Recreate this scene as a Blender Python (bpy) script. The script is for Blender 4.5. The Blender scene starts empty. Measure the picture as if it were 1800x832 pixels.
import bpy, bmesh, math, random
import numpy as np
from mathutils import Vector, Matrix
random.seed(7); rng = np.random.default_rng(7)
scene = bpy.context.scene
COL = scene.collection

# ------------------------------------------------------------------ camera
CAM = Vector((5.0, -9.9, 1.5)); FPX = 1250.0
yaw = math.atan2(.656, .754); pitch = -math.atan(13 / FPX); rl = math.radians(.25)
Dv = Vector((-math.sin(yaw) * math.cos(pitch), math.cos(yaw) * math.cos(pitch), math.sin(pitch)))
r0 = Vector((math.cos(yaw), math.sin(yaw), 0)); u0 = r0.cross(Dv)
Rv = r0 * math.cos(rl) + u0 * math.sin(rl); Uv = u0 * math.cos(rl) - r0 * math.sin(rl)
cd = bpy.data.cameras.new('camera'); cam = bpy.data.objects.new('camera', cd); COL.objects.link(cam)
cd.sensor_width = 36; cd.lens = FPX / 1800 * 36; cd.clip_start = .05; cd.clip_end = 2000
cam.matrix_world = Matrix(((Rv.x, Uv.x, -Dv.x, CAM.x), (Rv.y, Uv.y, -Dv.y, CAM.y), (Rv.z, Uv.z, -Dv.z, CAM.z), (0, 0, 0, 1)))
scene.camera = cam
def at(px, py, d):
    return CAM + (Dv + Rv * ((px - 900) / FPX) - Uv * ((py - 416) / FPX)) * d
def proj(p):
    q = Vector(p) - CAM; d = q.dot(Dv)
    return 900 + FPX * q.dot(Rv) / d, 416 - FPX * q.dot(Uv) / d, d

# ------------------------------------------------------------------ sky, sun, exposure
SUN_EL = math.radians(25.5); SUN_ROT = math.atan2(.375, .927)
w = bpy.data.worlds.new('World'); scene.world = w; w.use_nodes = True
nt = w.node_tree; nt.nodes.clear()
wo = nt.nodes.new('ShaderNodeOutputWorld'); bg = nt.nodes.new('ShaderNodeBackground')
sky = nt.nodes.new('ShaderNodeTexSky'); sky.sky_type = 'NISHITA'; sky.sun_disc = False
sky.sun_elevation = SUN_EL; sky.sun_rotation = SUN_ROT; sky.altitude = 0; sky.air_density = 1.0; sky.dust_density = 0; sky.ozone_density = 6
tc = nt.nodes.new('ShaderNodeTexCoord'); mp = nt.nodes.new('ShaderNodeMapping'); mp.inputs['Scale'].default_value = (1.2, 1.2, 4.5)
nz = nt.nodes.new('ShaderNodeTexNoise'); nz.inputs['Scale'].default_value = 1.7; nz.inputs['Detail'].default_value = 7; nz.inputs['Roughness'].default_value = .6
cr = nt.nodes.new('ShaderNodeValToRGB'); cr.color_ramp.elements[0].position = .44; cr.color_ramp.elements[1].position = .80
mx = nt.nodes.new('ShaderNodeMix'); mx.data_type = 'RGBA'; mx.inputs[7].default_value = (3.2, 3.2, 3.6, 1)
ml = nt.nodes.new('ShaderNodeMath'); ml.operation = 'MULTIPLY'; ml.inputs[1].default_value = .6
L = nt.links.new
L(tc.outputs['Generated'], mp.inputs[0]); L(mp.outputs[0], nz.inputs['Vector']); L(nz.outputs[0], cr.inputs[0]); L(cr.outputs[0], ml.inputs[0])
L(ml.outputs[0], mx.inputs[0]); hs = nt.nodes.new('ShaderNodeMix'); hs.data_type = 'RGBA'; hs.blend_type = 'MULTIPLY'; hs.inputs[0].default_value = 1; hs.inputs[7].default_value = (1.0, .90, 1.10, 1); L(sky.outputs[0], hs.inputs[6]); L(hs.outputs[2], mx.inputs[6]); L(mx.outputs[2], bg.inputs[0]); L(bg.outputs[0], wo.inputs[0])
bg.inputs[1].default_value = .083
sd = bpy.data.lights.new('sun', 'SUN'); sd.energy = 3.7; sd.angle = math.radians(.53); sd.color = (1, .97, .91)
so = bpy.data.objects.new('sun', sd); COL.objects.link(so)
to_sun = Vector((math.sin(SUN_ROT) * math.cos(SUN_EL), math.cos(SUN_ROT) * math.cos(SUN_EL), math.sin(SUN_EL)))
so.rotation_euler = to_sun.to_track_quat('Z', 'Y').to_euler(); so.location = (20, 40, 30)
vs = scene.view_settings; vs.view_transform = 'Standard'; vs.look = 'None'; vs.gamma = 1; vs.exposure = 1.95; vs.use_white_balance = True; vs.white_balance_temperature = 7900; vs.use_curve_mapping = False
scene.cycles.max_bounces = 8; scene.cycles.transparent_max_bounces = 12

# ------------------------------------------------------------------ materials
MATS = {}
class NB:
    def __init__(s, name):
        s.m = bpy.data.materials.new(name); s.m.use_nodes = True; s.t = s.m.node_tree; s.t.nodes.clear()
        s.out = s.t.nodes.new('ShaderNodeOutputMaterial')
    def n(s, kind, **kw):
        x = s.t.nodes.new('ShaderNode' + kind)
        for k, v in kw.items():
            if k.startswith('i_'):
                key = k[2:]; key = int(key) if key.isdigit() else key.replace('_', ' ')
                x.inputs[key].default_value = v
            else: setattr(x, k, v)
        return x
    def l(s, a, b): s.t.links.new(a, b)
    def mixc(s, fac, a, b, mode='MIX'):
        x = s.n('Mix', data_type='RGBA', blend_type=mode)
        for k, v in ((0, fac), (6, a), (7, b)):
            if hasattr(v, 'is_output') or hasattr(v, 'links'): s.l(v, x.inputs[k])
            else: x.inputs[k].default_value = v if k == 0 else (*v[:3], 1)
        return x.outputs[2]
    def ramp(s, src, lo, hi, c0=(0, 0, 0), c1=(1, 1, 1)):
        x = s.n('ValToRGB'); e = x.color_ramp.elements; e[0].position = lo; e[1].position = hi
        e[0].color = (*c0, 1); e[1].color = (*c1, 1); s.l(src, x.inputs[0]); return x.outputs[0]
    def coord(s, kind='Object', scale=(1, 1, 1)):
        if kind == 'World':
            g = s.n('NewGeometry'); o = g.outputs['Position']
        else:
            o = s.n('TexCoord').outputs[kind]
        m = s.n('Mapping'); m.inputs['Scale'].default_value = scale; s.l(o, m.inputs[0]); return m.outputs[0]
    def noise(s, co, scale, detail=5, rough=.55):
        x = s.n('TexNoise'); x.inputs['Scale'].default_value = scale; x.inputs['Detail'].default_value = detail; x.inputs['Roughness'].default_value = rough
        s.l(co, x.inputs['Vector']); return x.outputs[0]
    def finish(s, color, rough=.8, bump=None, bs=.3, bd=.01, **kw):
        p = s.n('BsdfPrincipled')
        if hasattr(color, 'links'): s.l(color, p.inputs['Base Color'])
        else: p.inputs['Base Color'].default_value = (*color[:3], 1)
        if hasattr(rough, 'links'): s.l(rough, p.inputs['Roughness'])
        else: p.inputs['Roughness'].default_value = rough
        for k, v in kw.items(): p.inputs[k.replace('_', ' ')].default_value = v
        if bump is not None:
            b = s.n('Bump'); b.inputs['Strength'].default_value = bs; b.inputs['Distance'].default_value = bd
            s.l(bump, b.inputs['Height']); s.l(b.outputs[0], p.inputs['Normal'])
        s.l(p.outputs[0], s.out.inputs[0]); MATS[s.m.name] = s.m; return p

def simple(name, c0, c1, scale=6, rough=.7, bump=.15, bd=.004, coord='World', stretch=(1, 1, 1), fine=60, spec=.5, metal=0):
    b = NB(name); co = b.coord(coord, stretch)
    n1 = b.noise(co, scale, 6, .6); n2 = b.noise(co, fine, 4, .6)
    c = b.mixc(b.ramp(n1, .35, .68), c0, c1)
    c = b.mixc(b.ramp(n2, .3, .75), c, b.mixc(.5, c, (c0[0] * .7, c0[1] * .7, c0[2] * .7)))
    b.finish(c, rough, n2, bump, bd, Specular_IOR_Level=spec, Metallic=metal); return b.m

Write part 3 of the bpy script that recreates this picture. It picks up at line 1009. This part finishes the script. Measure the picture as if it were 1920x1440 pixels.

+ + + + + + +

■ What needs to be done
Only a number is needed: how many lines of the material above contain "pixels"?

■ Full response
2